* [PROVIDED DATA]

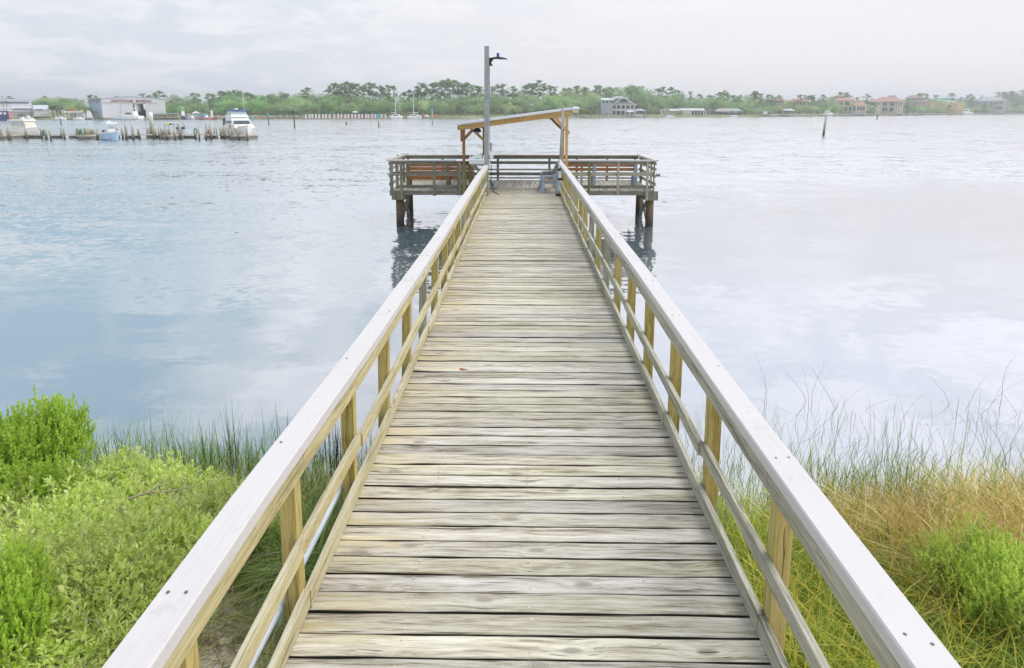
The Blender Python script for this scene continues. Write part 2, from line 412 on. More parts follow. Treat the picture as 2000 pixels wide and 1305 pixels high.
def absorb(target, other, mat):
    """merge a small mesh into the part it is fixed to"""
    import bmesh
    target.data.materials.append(M(mat)); k_ = len(target.data.materials)-1
    bm = bmesh.new(); bm.from_mesh(target.data); n0 = len(bm.faces)
    off = wloc(other)-wloc(target); other.data.transform(Matrix.Translation(off)); bm.from_mesh(other.data); bm.faces.ensure_lookup_table()
    for f in bm.faces[n0:]: f.material_index = k_
    bm.to_mesh(target.data); bm.free(); bpy.data.objects.remove(other)
def copy_tree(root, loc, rz=0, label=None, group=None, scale=None):
    c = root.copy(); COL.objects.link(c); c.location = loc; c.rotation_euler = (0,0,rz)
    if scale: c.scale = scale
    if label: c['label'] = label
    if group: c['group'] = group
    for ch in list(root.children):
        d = ch.copy(); COL.objects.link(d); d.parent = c
        for g in list(ch.children):
            e = g.copy(); COL.objects.link(e); e.parent = d
    return c
HIDDEN = []
def retire(*roots):
    """remove prototypes after they were copied"""
    for r_ in roots:
        for ch in list(r_.children_recursive): bpy.data.objects.remove(ch)
        bpy.data.objects.remove(r_)

# ------------------------------------------------------------------ water, sea bed, shores
SH = [(-500,236),(0,234),(500,233),(1000,231),(1240,229.5),(1500,228),(1700,226),(1850,224.3),(2000,222.8),(2300,222.0)]
def shoreD(u):
    for (a, va), (b_, vb) in zip(SH, SH[1:]):
        if u <= b_:
            v = va + (vb-va)*(u-a)/(b_-a); return onZ(u, v, 0).y
    return onZ(2000, 222, 0).y
m, t, b, tc, geo = newmat('water')
px, py, pz = t.sep(geo.outputs['Position'])
pos = geo.outputs['Position']
dist = t.vmath('LENGTH', pos)
edge_n = t.noise(t.comb(t.math('MULTIPLY', px, .05), t.math('MULTIPLY', py, .05), 0.0), 1.0, 3)
right = t.ss(px, -4.0, 14.0)
breeze = t.ss(t.math('SUBTRACT', t.math('ADD', py, t.math('MULTIPLY', edge_n, 16.0)), t.math('MULTIPLY', right, 12.0)), 18.0, 38.0)      # calm in the lee of the bank, rippled further out
right = t.ss(px, -4.0, 14.0)
# wavelets as slopes of the surface: chop, short waves and slow swell, patchy with the wind
amp = t.math('ADD', .05, t.math('MULTIPLY', breeze, t.lin(right, 0, 1, 1.0, .70)))
gust = t.noise(t.comb(t.math('MULTIPLY', px, .035), t.math('MULTIPLY', py, .10), 0.0), 1.0, 4, .6)
amp = t.math('MULTIPLY', amp, t.ss(gust, .30, .62, .45, 1.15))
def slopes(sx, sy, off, det, dist=.3):
    c = t.noise(t.comb(t.math('MULTIPLY', px, sx), t.math('MULTIPLY', py, sy), off), 1.0, det, .55, dist, True)
    return t.vmath('SUBTRACT', c, (.5, .5, .5))
def vscale(v, f):
    return t.vmath('MULTIPLY', v, t.comb(f, t.math('MULTIPLY', f, 1.0), 0.0))
chop = vscale(slopes(3.6, 5.6, 0.0, 3), t.math('MULTIPLY', amp, .70))
wave = vscale(slopes(.9, 1.9, 7.0, 3), t.math('MULTIPLY', amp, .40))
farw = vscale(slopes(.30, .60, 3.0, 4), t.math('MULTIPLY', amp, .30))
swel = vscale(slopes(.35, 1.1, 5.0, 2), .045)
tot = t.vmath('ADD', t.vmath('ADD', chop, wave), t.vmath('ADD', farw, swel))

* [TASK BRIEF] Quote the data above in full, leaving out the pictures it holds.

* [WRITTEN SOLUTION]
The Blender Python script for this scene continues. Write part 2, from line 412 on. More parts follow. Treat the picture as 2000 pixels wide and 1305 pixels high.
def absorb(target, other, mat):
    """merge a small mesh into the part it is fixed to"""
    import bmesh
    target.data.materials.append(M(mat)); k_ = len(target.data.materials)-1
    bm = bmesh.new(); bm.from_mesh(target.data); n0 = len(bm.faces)
    off = wloc(other)-wloc(target); other.data.transform(Matrix.Translation(off)); bm.from_mesh(other.data); bm.faces.ensure_lookup_table()
    for f in bm.faces[n0:]: f.material_index = k_
    bm.to_mesh(target.data); bm.free(); bpy.data.objects.remove(other)
def copy_tree(root, loc, rz=0, label=None, group=None, scale=None):
    c = root.copy(); COL.objects.link(c); c.location = loc; c.rotation_euler = (0,0,rz)
    if scale: c.scale = scale
    if label: c['label'] = label
    if group: c['group'] = group
    for ch in list(root.children):
        d = ch.copy(); COL.objects.link(d); d.parent = c
        for g in list(ch.children):
            e = g.copy(); COL.objects.link(e); e.parent = d
    return c
HIDDEN = []
def retire(*roots):
    """remove prototypes after they were copied"""
    for r_ in roots:
        for ch in list(r_.children_recursive): bpy.data.objects.remove(ch)
        bpy.data.objects.remove(r_)

# ------------------------------------------------------------------ water, sea bed, shores
SH = [(-500,236),(0,234),(500,233),(1000,231),(1240,229.5),(1500,228),(1700,226),(1850,224.3),(2000,222.8),(2300,222.0)]
def shoreD(u):
    for (a, va), (b_, vb) in zip(SH, SH[1:]):
        if u <= b_:
            v = va + (vb-va)*(u-a)/(b_-a); return onZ(u, v, 0).y
    return onZ(2000, 222, 0).y
m, t, b, tc, geo = newmat('water')
px, py, pz = t.sep(geo.outputs['Position'])
pos = geo.outputs['Position']
dist = t.vmath('LENGTH', pos)
edge_n = t.noise(t.comb(t.math('MULTIPLY', px, .05), t.math('MULTIPLY', py, .05), 0.0), 1.0, 3)
right = t.ss(px, -4.0, 14.0)
breeze = t.ss(t.math('SUBTRACT', t.math('ADD', py, t.math('MULTIPLY', edge_n, 16.0)), t.math('MULTIPLY', right, 12.0)), 18.0, 38.0)      # calm in the lee of the bank, rippled further out
right = t.ss(px, -4.0, 14.0)
# wavelets as slopes of the surface: chop, short waves and slow swell, patchy with the wind
amp = t.math('ADD', .05, t.math('MULTIPLY', breeze, t.lin(right, 0, 1, 1.0, .70)))
gust = t.noise(t.comb(t.math('MULTIPLY', px, .035), t.math('MULTIPLY', py, .10), 0.0), 1.0, 4, .6)
amp = t.math('MULTIPLY', amp, t.ss(gust, .30, .62, .45, 1.15))
def slopes(sx, sy, off, det, dist=.3):
    c = t.noise(t.comb(t.math('MULTIPLY', px, sx), t.math('MULTIPLY', py, sy), off), 1.0, det, .55, dist, True)
    return t.vmath('SUBTRACT', c, (.5, .5, .5))
def vscale(v, f):
    return t.vmath('MULTIPLY', v, t.comb(f, t.math('MULTIPLY', f, 1.0), 0.0))
chop = vscale(slopes(3.6, 5.6, 0.0, 3), t.math('MULTIPLY', amp, .70))
wave = vscale(slopes(.9, 1.9, 7.0, 3), t.math('MULTIPLY', amp, .40))
farw = vscale(slopes(.30, .60, 3.0, 4), t.math('MULTIPLY', amp, .30))
swel = vscale(slopes(.35, 1.1, 5.0, 2), .045)
tot = t.vmath('ADD', t.vmath('ADD', chop, wave), t.vmath('ADD', farw, swel))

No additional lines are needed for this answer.